Tackling food insecurity one bag at a time
6,500 bags. An 18-wheeler and several vans filled with donated food. Spring admits begin their Mount Holyoke career with community service.
For the seventh consecutive year, spring admits kicked off their Mount Holyoke College careers by volunteering for South Hadley’s annual Bag the Community food drive, collecting and sorting donated food for the town’s Neighbors Helping Neighbors food pantry.
Mount Holyoke’s participation in Bag the Community was born of a partnership between founder Susan Brouillette who graduated from the College’s Frances Perkins Program in 1987 and Mount Holyoke’s Community-Based Learning program. The event takes place over Martin Luther King Jr. Day weekend in the spirit of service. Now a part of spring Orientation, the experience is a way for new students to learn about and connect to their community while, at the same time, participating in an event together and forging bonds among themselves.
Brouilette first encountered the “bagging” concept from a Mount Holyoke student group that left grocery bags with an attached instruction sheet outside the door of her residence hall every October. Many years later she adopted the concept for Neighbors Helping Neighbors, which opened in 2011.
“At that time, I was newly retired from teaching at South Hadley High School but I had very strong ties to the faculty and students there. I brought the idea of ‘bagging the community’ to the vice principal as a way of rebuilding a sense of community for our students and staff and the town, generally,” she said.

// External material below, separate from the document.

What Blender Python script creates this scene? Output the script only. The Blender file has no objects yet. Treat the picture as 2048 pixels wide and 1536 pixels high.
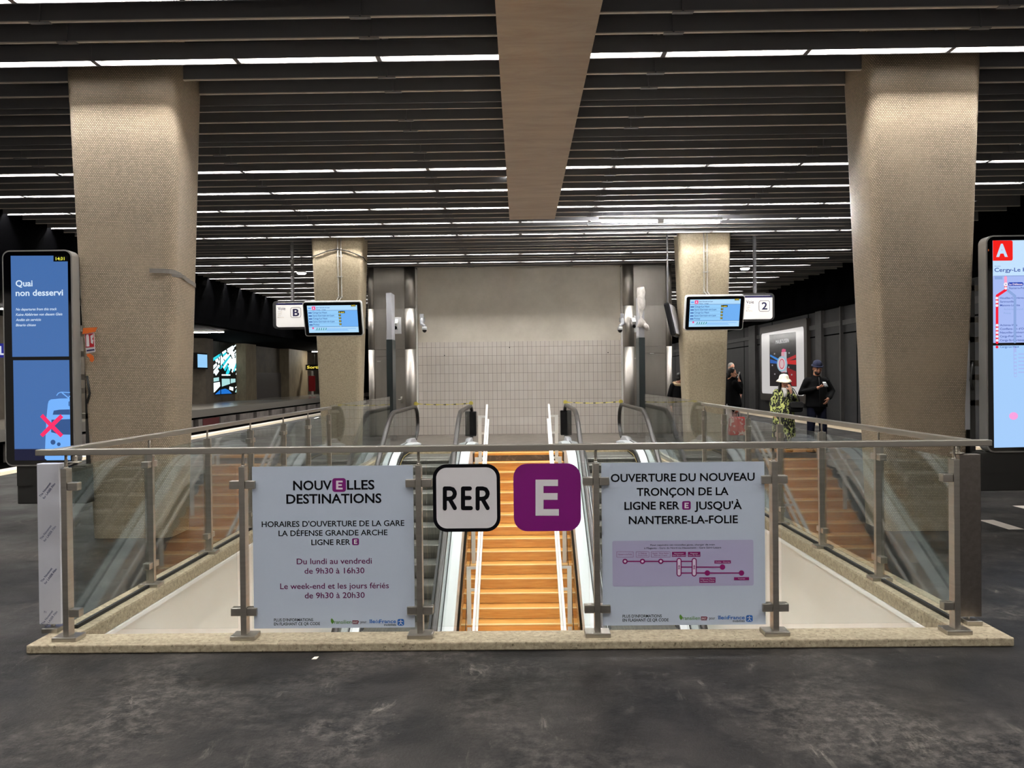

Every year the event has grown larger. The first year of Bag the Community, the volunteers bagged 1,500 houses. Now that already-impressive number has expanded to the entirety of South Hadley — about 6,500 homes. This year, more than 300 volunteers helped bring in a tractor-trailer truck and several van-loads full of food to stock the warehouse, which accounts for 40% of the food pantry’s annual distributions.
“I am deeply grateful for Mount Holyoke’s commitment to our community's project,” said Brouilette. “I hope our relationship will continue for many years to come.”